Why Trump Lost More Than He Gained

Ethan Melendi, Sports Writer

The first presidential debate kicked off Tuesday night in Cleveland, OH, with Republican nominee Donald Trump facing off against Democratic nominee Joe Biden.

The debate was a brawl and, as is the general consensus, an absolute trainwreck, with both candidates throwing not-so-subtle insults at each other. I think people from all political parties can agree that this debate was shocking, and surely one of the worst in recent history. The idea of respecting one’s opinion was thrown completely out that night, in an attempt for each candidate to discredit his opponent.

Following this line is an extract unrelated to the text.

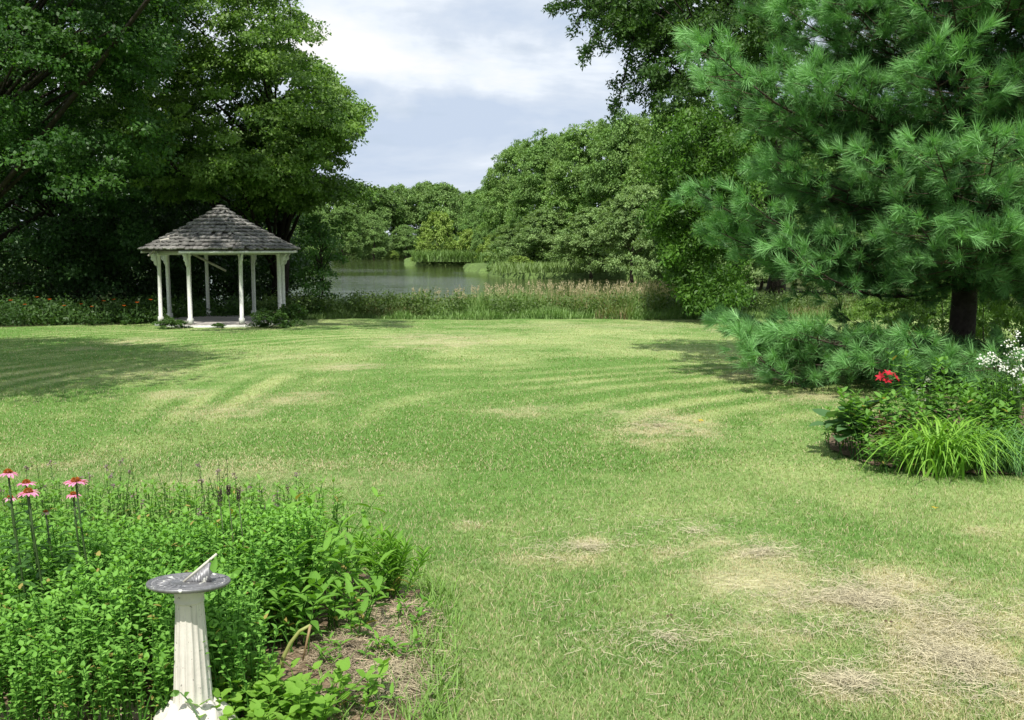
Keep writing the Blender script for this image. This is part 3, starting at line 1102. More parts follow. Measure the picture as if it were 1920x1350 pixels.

President Donald Trump could have easily won this debate. It’s no secret that Biden isn’t the greatest speaker of all time, but then, neither is Trump. I think Trump had a huge advantage going into Tuesday night’s debate, but he may have just lost it.

This is where Trump went wrong in the debates: he never tried to reach out to the people in the middle — those that are independent voters, or are still undecided. Appealing to non-partisan voters would have earned him a lot more votes.

Instead, Trump talked about what his baseline supporters already know but there was no need for that. Reaching to people in the middle is crucial for any election because it gives the candidate that much more of an advantage.

Trump made no effort to reach undecided Americans, and that could cost him the election this year.